TEMPO.CO, Jakarta - Direktur Jenderal Peternakan dan Kesehatan Hewan, Kementerian Pertanian, Ketut Diarmita, bercerita soal polemik impor 100 ribu ton pakan jagung yang saat ini tengah mencuat. Menurut dia, kondisi ini tak lepas dari sistem ijon atau pembelian diawal berupa panjar yang dilakukan oleh perusahaan feedmill (produsen pakan).
Baca: Mentan Sebut Stok Jagung Dalam Negeri Dikuasai Perusahaan Besar
"Peternak saya kalah bersaing dengan yang ijon-ijon ini, karena begitu ditanam sudah dipanjar, jadi peternak saya beli dimana?" kata Ketut usai acara diskusi di Jakarta, Senin, 12 November 2018. Ini terjadi karena harga pembelian dari feedmill memang lebih tinggi dari harga beli oleh peternak unggas mandiri maupun Perum Bulog.
Selama ini, tidak ada batasan bagi feedmill untuk membeli berapapun banyaknya jagung dari petani. Sehingga, kata Ketut, jika saat ini dicek di lapangan, jagung-jagung produksi daei petani ini sudah dipanjar terlebih dahulu. "Itu nyata," kata dia.
Sebelumnya, rapat koordinasi terbatas dilakukan di Kementerian Koordinator Bidang Perekonomian, Jakarta Pusat, 2 November 2018. Dalam rapat itu, kementerian menyetujui usulan kuota impor 50 sampai 100 ribu ton jagung dari Kementerian Pertanian. Walau begitu, Direktur Jenderal Perdagangan Luar Negeri Kementerian Perdagangan Oke Nurwan mengatakan hingga hari ini masih belum mengeluarkan persetujuan impor jagung. "Jadi kami masih menunggu," ujarnya di hari yang sama.
Empat hari pasca keputusan ini, Amran mengatakan impor jagung hanya untuk mengontrol harga agar stabil. Sebab, di pasaran, harga jagung telah menyentuh Rp 5 ribu per kilogram dan bisa menyulitkan para peternak.
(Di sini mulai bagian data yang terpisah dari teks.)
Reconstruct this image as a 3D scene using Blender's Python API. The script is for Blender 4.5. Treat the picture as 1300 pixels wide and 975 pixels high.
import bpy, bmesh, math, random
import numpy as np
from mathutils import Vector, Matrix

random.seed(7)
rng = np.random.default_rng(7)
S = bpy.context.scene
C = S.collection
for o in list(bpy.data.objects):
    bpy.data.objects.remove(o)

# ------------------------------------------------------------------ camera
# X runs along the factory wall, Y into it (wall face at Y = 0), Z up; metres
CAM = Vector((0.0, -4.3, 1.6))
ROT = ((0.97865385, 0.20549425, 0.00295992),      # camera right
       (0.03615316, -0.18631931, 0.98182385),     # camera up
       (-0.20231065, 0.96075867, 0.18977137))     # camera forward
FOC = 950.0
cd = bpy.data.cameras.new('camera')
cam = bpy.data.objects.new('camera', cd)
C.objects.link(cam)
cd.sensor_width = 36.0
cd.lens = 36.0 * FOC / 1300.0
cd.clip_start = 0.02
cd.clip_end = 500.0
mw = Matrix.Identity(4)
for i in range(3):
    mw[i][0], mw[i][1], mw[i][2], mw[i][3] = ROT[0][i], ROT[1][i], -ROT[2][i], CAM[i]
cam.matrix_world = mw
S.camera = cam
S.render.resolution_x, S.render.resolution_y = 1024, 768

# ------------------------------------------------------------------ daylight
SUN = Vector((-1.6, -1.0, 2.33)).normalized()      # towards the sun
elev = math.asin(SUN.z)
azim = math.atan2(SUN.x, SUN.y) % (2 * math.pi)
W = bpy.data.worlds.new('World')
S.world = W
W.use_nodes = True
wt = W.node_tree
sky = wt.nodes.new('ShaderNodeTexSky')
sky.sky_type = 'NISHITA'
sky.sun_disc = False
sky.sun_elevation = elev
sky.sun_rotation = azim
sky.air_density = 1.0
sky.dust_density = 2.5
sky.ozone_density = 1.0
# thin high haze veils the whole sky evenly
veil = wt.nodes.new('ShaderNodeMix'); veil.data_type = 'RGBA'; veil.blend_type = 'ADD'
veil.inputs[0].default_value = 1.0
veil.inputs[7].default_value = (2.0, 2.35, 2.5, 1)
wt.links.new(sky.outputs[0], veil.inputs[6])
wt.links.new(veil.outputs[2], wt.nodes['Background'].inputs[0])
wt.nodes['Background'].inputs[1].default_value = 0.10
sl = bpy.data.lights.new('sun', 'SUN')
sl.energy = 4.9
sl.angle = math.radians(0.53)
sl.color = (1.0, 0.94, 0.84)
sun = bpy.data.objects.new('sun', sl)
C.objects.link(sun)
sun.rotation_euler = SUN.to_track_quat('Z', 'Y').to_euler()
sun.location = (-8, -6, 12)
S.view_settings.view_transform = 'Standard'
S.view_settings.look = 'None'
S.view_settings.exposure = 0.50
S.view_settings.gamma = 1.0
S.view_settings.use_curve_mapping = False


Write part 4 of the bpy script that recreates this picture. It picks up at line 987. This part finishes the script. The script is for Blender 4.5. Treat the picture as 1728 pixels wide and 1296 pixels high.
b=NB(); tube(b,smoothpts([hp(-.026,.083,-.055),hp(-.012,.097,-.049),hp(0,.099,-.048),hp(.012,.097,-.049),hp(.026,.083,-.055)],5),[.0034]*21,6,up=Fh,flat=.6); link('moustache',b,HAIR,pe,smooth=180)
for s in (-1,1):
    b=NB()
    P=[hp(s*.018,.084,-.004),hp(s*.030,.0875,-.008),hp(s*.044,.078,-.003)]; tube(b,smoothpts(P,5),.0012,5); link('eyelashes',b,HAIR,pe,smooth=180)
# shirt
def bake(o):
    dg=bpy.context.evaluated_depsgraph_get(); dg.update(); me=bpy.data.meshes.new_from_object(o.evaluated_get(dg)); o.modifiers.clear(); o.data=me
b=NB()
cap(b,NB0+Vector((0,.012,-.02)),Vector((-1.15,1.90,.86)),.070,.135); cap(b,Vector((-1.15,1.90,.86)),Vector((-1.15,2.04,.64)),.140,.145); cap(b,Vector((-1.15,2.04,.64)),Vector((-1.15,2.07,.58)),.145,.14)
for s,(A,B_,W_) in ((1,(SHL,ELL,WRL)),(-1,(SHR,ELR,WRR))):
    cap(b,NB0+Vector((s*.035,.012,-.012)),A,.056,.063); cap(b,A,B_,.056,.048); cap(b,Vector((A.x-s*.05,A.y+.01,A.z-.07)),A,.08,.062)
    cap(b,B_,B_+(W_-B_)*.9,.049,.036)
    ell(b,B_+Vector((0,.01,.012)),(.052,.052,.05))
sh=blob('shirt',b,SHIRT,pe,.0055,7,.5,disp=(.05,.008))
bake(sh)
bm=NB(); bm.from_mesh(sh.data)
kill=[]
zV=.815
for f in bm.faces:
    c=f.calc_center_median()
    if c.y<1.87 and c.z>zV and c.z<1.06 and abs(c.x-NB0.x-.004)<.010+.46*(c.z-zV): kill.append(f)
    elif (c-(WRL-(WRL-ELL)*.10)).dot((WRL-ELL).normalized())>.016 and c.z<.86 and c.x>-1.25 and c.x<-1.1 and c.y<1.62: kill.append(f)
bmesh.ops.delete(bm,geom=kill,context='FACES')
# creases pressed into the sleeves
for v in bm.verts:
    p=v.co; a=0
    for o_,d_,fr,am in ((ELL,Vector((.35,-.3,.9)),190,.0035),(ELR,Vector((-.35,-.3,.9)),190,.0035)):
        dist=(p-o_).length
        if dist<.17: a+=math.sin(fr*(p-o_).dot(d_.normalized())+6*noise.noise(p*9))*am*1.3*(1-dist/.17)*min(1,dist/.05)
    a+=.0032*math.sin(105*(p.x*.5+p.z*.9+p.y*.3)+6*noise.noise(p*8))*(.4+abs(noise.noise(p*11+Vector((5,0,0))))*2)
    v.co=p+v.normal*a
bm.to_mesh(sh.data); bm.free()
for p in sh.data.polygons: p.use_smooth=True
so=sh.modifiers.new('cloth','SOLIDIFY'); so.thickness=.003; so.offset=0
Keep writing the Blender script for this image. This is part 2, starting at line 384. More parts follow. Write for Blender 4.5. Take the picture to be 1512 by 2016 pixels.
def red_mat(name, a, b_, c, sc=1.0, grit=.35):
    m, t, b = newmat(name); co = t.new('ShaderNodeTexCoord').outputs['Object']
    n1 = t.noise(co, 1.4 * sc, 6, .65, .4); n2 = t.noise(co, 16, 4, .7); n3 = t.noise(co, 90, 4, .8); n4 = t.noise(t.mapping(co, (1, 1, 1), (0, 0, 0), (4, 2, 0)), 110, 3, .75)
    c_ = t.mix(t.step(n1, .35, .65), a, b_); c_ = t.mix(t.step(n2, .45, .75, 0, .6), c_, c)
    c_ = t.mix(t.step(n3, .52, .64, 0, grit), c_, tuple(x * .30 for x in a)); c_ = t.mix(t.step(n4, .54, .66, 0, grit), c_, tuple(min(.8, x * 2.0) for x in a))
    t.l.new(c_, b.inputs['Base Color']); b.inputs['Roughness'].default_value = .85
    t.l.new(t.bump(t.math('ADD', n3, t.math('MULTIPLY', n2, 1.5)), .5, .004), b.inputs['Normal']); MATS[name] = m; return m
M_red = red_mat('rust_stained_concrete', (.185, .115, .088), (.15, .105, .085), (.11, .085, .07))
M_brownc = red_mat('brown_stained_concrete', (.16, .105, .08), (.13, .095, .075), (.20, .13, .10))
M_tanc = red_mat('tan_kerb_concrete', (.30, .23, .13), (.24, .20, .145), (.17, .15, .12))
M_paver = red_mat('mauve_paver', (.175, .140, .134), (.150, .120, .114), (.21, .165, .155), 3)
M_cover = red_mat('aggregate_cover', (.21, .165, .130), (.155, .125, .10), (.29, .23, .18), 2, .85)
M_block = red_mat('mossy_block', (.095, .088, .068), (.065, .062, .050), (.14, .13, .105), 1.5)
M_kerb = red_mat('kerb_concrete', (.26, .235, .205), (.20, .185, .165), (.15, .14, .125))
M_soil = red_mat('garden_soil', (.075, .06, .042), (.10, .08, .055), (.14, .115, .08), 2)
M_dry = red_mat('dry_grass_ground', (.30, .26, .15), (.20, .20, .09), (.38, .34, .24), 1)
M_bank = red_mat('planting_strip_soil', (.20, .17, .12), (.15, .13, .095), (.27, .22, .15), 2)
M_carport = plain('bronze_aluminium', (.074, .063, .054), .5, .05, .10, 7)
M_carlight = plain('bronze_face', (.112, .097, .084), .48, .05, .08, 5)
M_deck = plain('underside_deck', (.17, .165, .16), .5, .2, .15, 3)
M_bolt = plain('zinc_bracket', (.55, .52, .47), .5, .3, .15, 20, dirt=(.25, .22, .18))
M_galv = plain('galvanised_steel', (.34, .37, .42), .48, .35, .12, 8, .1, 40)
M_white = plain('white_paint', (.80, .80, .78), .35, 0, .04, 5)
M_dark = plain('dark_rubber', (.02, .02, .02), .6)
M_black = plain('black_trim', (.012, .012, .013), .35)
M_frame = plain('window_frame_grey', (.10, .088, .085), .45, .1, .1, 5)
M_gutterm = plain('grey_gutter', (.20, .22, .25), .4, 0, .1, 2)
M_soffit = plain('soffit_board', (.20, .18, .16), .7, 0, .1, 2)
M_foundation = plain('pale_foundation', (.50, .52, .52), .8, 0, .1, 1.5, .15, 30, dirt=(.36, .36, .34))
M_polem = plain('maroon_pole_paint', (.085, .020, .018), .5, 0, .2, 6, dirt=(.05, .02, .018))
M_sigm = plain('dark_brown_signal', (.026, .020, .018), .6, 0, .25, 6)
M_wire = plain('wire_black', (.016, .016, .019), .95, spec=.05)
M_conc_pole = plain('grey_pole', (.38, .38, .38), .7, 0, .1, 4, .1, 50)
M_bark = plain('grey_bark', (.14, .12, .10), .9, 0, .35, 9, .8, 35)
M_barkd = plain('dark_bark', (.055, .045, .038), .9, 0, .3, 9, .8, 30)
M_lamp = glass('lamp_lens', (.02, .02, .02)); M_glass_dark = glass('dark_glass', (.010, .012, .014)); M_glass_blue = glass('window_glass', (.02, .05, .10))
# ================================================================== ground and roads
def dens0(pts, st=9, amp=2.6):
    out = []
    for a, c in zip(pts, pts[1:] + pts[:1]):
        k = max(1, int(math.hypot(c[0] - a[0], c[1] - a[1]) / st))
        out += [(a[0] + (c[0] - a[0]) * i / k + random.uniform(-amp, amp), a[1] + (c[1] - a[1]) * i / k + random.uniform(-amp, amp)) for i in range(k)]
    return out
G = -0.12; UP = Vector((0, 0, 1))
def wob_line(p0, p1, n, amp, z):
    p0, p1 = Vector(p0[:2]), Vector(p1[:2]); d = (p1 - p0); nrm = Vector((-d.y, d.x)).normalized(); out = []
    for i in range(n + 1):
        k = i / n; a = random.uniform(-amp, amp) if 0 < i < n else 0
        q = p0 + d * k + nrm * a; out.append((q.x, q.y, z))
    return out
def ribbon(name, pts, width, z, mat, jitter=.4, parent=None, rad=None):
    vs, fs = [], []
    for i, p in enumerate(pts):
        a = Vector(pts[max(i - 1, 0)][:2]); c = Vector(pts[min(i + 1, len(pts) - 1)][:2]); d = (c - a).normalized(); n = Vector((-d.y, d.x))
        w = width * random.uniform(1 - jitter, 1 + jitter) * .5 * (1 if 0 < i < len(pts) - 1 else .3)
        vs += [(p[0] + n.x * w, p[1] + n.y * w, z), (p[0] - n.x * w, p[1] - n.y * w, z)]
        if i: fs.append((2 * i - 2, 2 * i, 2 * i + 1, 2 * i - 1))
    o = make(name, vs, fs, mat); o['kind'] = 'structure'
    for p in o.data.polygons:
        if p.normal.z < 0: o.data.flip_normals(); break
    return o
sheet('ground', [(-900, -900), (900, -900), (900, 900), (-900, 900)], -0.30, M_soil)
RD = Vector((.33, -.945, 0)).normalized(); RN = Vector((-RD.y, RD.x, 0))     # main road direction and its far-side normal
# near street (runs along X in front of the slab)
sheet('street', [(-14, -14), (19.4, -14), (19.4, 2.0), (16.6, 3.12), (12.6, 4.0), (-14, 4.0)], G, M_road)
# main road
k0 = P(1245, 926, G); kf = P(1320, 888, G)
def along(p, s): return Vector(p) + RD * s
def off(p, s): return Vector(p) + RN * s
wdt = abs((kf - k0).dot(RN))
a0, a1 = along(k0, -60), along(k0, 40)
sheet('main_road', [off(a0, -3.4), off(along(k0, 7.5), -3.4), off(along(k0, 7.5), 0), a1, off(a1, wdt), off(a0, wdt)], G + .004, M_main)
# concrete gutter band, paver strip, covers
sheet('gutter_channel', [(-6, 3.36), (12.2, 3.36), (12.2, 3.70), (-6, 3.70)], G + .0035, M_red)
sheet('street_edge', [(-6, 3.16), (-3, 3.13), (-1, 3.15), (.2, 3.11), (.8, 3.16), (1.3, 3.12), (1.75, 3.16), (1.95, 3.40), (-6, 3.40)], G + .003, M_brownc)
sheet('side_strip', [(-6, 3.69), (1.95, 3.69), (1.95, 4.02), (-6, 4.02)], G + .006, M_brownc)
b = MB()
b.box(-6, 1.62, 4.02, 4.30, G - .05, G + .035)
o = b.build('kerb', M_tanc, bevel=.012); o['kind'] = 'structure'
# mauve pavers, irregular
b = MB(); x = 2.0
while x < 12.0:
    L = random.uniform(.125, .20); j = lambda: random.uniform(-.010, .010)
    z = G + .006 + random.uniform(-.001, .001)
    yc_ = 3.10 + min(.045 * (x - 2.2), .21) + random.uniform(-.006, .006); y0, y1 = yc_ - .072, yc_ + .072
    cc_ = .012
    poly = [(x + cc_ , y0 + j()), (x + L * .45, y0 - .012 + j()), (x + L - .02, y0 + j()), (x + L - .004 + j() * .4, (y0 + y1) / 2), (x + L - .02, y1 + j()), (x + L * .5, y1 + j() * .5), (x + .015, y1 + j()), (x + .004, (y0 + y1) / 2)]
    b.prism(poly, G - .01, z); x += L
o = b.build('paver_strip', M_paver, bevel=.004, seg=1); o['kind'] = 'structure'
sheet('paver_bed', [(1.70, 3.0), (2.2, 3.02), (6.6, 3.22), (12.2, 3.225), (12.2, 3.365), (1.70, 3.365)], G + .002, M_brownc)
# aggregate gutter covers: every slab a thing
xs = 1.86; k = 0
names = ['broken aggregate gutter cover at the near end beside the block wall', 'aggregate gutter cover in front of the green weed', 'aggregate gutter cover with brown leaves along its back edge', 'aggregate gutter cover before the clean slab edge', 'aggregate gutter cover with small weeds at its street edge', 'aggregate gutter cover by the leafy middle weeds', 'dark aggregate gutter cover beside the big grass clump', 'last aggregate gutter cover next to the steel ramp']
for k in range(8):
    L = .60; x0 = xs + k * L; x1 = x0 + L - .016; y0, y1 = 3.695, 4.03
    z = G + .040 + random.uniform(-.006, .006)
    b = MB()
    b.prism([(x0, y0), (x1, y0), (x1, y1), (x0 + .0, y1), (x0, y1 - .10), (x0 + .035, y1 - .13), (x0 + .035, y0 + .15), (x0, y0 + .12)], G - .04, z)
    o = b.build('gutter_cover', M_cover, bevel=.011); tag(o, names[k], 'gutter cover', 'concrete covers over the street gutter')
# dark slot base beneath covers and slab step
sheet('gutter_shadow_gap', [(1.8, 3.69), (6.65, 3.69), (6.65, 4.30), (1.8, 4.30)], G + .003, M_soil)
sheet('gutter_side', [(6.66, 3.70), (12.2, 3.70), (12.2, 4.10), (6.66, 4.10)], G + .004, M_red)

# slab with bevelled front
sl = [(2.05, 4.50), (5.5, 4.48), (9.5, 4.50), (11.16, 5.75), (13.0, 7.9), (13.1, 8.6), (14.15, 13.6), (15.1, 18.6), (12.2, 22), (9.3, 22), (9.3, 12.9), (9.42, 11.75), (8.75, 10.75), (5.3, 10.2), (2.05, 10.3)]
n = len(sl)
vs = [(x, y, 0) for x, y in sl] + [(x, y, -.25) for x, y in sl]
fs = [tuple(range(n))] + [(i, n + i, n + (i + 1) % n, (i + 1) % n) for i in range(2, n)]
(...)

Menurut dia, apabila harga jagung menurun, impor tak akan dilanjutkan. “Ini baru rencana impor jagung 50 ribu oleh Bulog. Itu pun pemerintah yang impor bukan dilepas. Kalau mungkin harga turun, enggak mungkin dikeluarin sebagai alat kontrol aja,” kata Amran di Kementerian Pertanian, Selasa, 6 November 2018.
Di sisi lain, kata Ketut, persoalan harga pakan jagung ini selalu menimbulkan dilema antara peternak unggas dan petani jagung. Jika harga jagung Rp 5000 lebih seperti saat ini, petani jagung senang tapi peternak menangis. Ketika harga lebih rendah seperti Rp 4000 ke bawah, peternak untung tetapi petani buntung.
Oleh sebab itu, pemerintah ingin menjaga harga jagung bisa bergerak di level Rp 4000 saja sesuai Peraturan Menteri Perdagangan Nomor 58 Tahun 2018 Tentang Penetapan Harga Acuan Pembelian di Petani dan Harga Acuan Penjualan di Konsumen. Caranya, kata dia, Perum Bulog perlu lebih banyak melakukan intervensi dengan menyerap jagung lokal.
Ketut ingin, harga pembelian jagung di petani oleh Bulog bisa sebanding dengan harga yang diberikan oleh feedmill. Jika saja Bulog bisa memiliki cadangan 200 ribu ton jagung, maka cadangan itu bisa digelontorkan saat harga jagung tengah naik seperti saat ini.
Karena upaya itu belum dilakukan, maka sampai saat ini, kata Ketut, Kementan terus menyerap sebanyak-banyaknya pakan jagung lokal yang tersedia dan menggelontorkan ke petani di sejumlah daerah yang membutuhkan.